The global community is being confronted with new challenges of global change that involve both the scientific and political communities. As John Dutton (1994:78-79) persuasively argues, the challenge facing the scientific community involves the "task of understanding a complex and fascinating system and the responsibility of providing a reliable basis for policy decisions concerning possible modification of human activities in order to mitigate or adapt to global change.'' In the political arena, as Jacobson and Weiss (1998:7) put it, "the actions of other states in implementing and complying with [an international environmental agreement] can also affect a state's compliance with an agreement. To what extent have other countries' noncompliance or compliance with [an international environmental agreement] affected the willingness of countries to abide by the accord?''

Over the last three or four decades, members of the global community have demonstrated a willingness to engage in constructive efforts to establish international environmental agreements across a range of issues. Among these agreements are the Convention on International Trade in Endangered Species of Wild Fauna and Flora (1973), the International Convention on Long-Range Transboundary Air Pollution (1979), United Nations Convention on the Law of the Sea (1983), the Montreal Protocol on Substances that Deplete the Ozone Layer (1987), the Convention on Biodiversity (1992), the United Nations Framework Convention on Climate Change (1992) and the International Tropical Timber Agreement (1994). Having said this, while the U.S. has played a leading role in the international environmental domain in the past, more recently, the American president (Bush [41]) failed to sign the Convention on Biodiversity and he signed the United

Nations Framework Convention on Climate Change only after the requirements of the agreement were changed from mandatory to voluntary.

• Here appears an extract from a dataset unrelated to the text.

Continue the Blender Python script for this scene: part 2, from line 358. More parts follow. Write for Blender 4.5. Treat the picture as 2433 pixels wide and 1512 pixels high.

Sadly, the contemporary role of the U.S. regarding international efforts to address global warming and climate change resemble its position in 1992 on biodiversity and climate change rather than its leadership role involving the Montreal Protocol in 1987. Moreover, other major contributors to global warming including China and India remain outside an international environmental agreement. While the scientific basis for political action has been provided by the IPCC and other national and international agencies, political conflict remains within and between countries on this issue.

As far as hurricanes are concerned, what remains is a debate between scientists on the one hand who argue that "human-caused global warming is responsible for raising sea surface temperatures, making stronger hurricanes more likely'' while on the other hand, a small but vocal group of critics maintain the position that "hurricane intensity goes in natural cycles, and say the record-breaking 2005 Atlantic and Caribbean season was part of a high-category hurricane cycle'' (Reuters 2007d). Residents and commercial interests in coastal areas face the consequences of increasingly devastating storm surges and major flooding due to hurricanes feeding off of warmer waters resulting from global warming. As scientists continue to study the relationship between global warming, climate change and hurricanes, world governments face the challenge of finding appropriate means to respond to the global warming problem while at the same time improving emergency management procedures. Ultimately, as Steel, Clinton and Lovrich (2003:70) warn:

Human cloning, global warming, biodiversity protection, and yet unknown issues affecting the biosphere we share with the rest of nature are all going to involve the active interaction of science, scientists, and major political institutions. . . . It seems clear that public education, scientific outreach to policy makers, active debate, and political engagement over policy options all need to occupy a high priority on the public policy agenda for the development of effective environmental policies in our country and elsewhere across the world.

It remains to be seen whether and to what extent appropriate actions will be taken to ensure that global warming will be addressed in order to reduce climate threats including severe tropical cyclone activity.